Student's passage to India
Baltimore native Shireen Shantosham (C '00) thought it would be a good idea to return to her parents' homeland of India so she could learn about the culture and language. She ended up learning a good deal more, thanks to a brief encounter with Mother Teresa, whose recent death was mourned around the world.
Photo by Candace diCarlo
Shantosham spent her junior year in high school in India as part of a study-abroad program for U.S. and Canadian students. While touring the country, her class visited the Missionaries of Charity hospice in Calcutta. That brief visit inspired her to spend her summer in Calcutta, working with Mother Teresa and the order.
Doing so offered her a chance to learn about a world she would never see in the United States and to test herself at the same time. "I really wanted to work with a different type of poverty than you see in America," she said, "and I wanted to do something in which I could be completely on my own."
So, at age 16, with no friends or family to call on and no knowledge of the local language, she settled in for three weeks of caring for some of Calcutta's most destitute, in a hospice for sick women.

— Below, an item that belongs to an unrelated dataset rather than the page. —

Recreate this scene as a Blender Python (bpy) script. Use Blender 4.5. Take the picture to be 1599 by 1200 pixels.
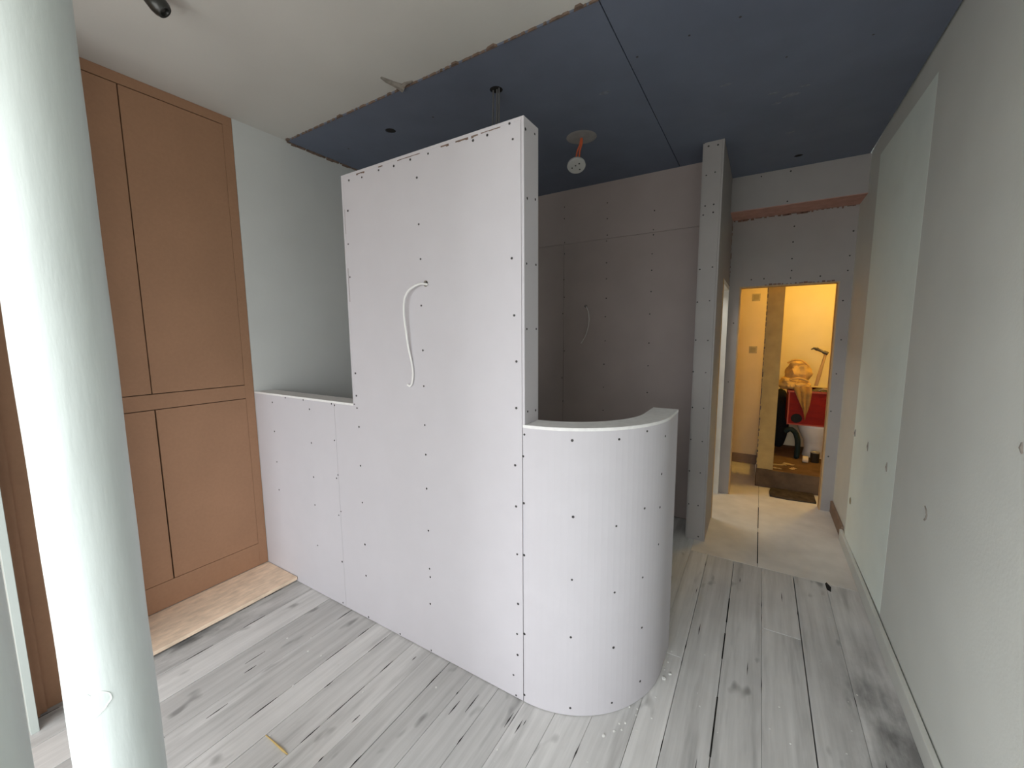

"The people you see on the television commercials -- the ones who have nothing to eat, who are just skin and bones, walking skeletons -- those are the people we were caring for," she said.
"There was this one woman we took in named 'Balu,'" she said. "The nuns gave her this name" -- which means "bear" in Bengali -- "because they had found her somewhere in the woods. Because she was old, blind, sort of deaf and crippled and couldn't take care of herself, [someone in her village] had just left her there. She would just go crazy every time you touched her or held her, because she couldn't see and she was scared."
Like the other women in the hospice, Balu's family had given up on her. "If a woman ends up there, it's usually because they've lost touch with their families, or their families have gone" and abandoned them, she said. "There's a very strong family structure in India, and usually, families will take care of their own."
The women were cared for under conditions that Americans would consider primitive. The hospice had no running water, so women were bathed from buckets, latrines were swept out by hand, and clothes were tossed in vats of boiling water to sterilize them, beaten against rocks and dried on lines strung on the roof of the hospice.
"The [chores] don't sound very hard, but in India, it was much more of a challenge" because of the lack of plumbing, she said.
As she had hoped, Shantoshan learned plenty about the differences between poverty in India and poverty in the United States during her stint with Mother Teresa's order.
For starters, India lacks the "safety net" of services found in the United States. "Here, if you are poor, there are some support systems," she said. "We do have our homeless on the streets, but we do have a lot of shelters -- much more than they have in India."
But Shantoshan feels that Mother Teresa was on to something when she said that poverty in the West is worse than in India. "Here, you have a sort of spiritual poverty," she said, "while there, there are more family structures, and people are more religious."